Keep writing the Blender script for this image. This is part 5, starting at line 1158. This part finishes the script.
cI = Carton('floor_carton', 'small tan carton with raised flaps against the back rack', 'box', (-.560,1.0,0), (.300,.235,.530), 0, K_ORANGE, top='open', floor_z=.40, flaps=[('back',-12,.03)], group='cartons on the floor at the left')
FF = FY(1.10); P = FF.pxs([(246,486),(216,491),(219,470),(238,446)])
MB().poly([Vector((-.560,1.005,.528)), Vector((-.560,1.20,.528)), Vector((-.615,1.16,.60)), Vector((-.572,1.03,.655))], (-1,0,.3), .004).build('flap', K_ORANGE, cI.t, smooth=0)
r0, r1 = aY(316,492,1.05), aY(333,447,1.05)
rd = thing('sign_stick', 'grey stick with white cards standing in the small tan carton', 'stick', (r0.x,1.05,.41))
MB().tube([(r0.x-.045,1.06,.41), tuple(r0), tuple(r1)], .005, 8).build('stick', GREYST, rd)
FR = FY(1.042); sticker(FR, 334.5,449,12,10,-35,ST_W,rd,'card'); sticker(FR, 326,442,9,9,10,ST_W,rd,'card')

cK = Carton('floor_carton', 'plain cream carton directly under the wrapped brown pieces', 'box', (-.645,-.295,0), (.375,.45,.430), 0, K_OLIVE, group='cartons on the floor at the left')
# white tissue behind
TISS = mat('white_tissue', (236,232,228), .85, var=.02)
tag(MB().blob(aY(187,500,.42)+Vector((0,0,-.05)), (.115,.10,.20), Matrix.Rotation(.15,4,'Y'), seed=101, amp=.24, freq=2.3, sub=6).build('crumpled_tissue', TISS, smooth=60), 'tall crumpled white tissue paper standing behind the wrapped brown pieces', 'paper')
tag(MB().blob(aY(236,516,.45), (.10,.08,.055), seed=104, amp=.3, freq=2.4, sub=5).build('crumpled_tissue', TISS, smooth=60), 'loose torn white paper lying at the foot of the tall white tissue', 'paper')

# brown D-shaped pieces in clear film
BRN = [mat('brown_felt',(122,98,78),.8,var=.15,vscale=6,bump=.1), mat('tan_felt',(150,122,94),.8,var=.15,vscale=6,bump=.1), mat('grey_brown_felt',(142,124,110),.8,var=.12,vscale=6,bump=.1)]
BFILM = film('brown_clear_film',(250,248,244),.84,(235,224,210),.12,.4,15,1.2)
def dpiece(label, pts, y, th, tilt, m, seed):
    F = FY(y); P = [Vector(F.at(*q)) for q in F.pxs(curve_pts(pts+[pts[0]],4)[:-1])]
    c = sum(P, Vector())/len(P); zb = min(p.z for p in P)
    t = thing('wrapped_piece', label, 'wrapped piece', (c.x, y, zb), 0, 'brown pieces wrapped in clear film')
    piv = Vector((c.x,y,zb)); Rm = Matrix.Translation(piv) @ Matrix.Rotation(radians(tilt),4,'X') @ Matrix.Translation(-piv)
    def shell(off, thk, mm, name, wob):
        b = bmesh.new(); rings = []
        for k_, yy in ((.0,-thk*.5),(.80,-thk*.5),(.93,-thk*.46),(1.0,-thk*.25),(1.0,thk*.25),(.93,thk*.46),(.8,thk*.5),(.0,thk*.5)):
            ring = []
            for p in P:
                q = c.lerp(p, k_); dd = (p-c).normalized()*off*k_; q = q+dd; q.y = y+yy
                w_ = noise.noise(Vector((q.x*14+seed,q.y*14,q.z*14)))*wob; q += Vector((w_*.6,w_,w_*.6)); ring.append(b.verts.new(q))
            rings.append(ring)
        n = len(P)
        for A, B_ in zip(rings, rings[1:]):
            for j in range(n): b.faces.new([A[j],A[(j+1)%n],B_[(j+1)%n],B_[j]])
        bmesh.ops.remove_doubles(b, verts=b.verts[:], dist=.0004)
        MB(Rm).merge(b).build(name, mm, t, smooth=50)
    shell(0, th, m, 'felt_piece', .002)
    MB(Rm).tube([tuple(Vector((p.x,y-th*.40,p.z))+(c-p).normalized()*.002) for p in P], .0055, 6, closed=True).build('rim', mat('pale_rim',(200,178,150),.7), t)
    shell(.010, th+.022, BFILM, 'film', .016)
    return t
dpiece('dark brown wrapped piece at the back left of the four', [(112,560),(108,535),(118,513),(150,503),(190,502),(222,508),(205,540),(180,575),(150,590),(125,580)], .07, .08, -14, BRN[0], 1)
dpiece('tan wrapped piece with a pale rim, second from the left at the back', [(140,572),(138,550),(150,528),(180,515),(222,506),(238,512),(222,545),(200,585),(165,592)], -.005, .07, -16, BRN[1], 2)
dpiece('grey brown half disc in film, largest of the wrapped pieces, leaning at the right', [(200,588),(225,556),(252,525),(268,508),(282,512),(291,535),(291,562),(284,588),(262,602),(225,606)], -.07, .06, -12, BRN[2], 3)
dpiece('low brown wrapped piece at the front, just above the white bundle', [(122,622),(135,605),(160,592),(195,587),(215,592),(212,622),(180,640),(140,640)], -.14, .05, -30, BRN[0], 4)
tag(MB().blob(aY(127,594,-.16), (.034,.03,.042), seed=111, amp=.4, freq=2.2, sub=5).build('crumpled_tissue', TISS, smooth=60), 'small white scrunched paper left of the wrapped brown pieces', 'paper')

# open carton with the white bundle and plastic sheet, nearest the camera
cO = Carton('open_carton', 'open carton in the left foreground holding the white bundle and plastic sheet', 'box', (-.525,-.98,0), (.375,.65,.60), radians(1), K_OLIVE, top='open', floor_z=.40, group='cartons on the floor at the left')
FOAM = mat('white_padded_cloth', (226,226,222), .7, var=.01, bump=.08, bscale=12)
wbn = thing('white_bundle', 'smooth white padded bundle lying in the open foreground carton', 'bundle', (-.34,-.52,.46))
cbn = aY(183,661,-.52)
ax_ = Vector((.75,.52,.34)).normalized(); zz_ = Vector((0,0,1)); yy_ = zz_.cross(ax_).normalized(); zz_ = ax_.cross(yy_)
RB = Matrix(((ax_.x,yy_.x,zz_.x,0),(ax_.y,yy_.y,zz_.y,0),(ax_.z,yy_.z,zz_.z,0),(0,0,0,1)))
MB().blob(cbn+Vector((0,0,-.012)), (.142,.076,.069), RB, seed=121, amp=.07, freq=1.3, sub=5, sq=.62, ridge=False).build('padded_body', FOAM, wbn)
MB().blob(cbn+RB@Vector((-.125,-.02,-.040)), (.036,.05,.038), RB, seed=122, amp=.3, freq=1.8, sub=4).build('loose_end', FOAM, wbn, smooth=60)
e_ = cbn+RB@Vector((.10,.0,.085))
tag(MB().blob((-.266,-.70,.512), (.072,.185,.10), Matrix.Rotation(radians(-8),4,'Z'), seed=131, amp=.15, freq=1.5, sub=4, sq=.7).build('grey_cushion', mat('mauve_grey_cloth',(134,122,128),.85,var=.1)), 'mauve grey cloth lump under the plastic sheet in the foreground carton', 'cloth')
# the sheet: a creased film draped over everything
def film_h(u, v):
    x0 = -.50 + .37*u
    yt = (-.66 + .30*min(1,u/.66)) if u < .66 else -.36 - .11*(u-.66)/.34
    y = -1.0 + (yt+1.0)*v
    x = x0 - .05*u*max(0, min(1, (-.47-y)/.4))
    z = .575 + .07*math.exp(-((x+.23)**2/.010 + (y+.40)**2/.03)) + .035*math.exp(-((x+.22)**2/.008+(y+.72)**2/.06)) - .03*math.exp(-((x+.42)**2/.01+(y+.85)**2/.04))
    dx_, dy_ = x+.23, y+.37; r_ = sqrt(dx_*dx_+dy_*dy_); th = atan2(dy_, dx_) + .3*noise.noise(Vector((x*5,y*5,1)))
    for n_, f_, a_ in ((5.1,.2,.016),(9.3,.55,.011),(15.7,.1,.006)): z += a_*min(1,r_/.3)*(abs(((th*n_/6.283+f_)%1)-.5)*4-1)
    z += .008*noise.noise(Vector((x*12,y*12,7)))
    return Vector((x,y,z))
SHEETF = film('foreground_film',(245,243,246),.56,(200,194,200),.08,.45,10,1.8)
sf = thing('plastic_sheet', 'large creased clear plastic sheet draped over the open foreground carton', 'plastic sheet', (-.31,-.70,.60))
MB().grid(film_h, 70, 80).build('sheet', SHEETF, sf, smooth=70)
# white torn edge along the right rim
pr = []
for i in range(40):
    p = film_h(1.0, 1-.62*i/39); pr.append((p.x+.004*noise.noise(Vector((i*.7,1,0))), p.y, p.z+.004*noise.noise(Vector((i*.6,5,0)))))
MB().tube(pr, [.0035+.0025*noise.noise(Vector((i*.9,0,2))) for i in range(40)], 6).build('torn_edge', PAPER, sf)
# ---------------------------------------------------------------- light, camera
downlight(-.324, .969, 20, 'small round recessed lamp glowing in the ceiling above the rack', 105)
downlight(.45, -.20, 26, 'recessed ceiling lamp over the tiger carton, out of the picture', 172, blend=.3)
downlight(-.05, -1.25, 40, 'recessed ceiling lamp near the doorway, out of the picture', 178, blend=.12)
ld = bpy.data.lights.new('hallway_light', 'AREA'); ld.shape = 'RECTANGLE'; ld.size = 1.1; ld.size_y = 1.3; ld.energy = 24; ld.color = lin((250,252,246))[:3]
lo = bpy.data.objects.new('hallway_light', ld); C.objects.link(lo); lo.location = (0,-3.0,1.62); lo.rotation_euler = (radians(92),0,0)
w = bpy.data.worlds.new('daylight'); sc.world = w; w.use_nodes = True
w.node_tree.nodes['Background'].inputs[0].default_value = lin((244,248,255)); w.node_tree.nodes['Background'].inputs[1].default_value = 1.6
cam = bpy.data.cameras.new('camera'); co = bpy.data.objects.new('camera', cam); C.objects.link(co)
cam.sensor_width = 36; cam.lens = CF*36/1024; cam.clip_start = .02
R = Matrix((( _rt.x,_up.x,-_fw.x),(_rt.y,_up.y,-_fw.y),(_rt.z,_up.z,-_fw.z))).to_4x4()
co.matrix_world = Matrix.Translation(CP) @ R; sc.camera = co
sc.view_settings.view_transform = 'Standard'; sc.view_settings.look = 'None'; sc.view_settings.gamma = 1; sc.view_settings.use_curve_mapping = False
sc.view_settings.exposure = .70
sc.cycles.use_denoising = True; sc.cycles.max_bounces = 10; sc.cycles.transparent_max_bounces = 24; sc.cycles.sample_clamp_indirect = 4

▶ **Problem to work on**
Set down verbatim only the lines between the start of the data above and the line with "white tissue', 'paper')", both boundaries included.

▶ **Complete answer**
Keep writing the Blender script for this image. This is part 5, starting at line 1158. This part finishes the script.
cI = Carton('floor_carton', 'small tan carton with raised flaps against the back rack', 'box', (-.560,1.0,0), (.300,.235,.530), 0, K_ORANGE, top='open', floor_z=.40, flaps=[('back',-12,.03)], group='cartons on the floor at the left')
FF = FY(1.10); P = FF.pxs([(246,486),(216,491),(219,470),(238,446)])
MB().poly([Vector((-.560,1.005,.528)), Vector((-.560,1.20,.528)), Vector((-.615,1.16,.60)), Vector((-.572,1.03,.655))], (-1,0,.3), .004).build('flap', K_ORANGE, cI.t, smooth=0)
r0, r1 = aY(316,492,1.05), aY(333,447,1.05)
rd = thing('sign_stick', 'grey stick with white cards standing in the small tan carton', 'stick', (r0.x,1.05,.41))
MB().tube([(r0.x-.045,1.06,.41), tuple(r0), tuple(r1)], .005, 8).build('stick', GREYST, rd)
FR = FY(1.042); sticker(FR, 334.5,449,12,10,-35,ST_W,rd,'card'); sticker(FR, 326,442,9,9,10,ST_W,rd,'card')

cK = Carton('floor_carton', 'plain cream carton directly under the wrapped brown pieces', 'box', (-.645,-.295,0), (.375,.45,.430), 0, K_OLIVE, group='cartons on the floor at the left')
# white tissue behind
TISS = mat('white_tissue', (236,232,228), .85, var=.02)
tag(MB().blob(aY(187,500,.42)+Vector((0,0,-.05)), (.115,.10,.20), Matrix.Rotation(.15,4,'Y'), seed=101, amp=.24, freq=2.3, sub=6).build('crumpled_tissue', TISS, smooth=60), 'tall crumpled white tissue paper standing behind the wrapped brown pieces', 'paper')
tag(MB().blob(aY(236,516,.45), (.10,.08,.055), seed=104, amp=.3, freq=2.4, sub=5).build('crumpled_tissue', TISS, smooth=60), 'loose torn white paper lying at the foot of the tall white tissue', 'paper')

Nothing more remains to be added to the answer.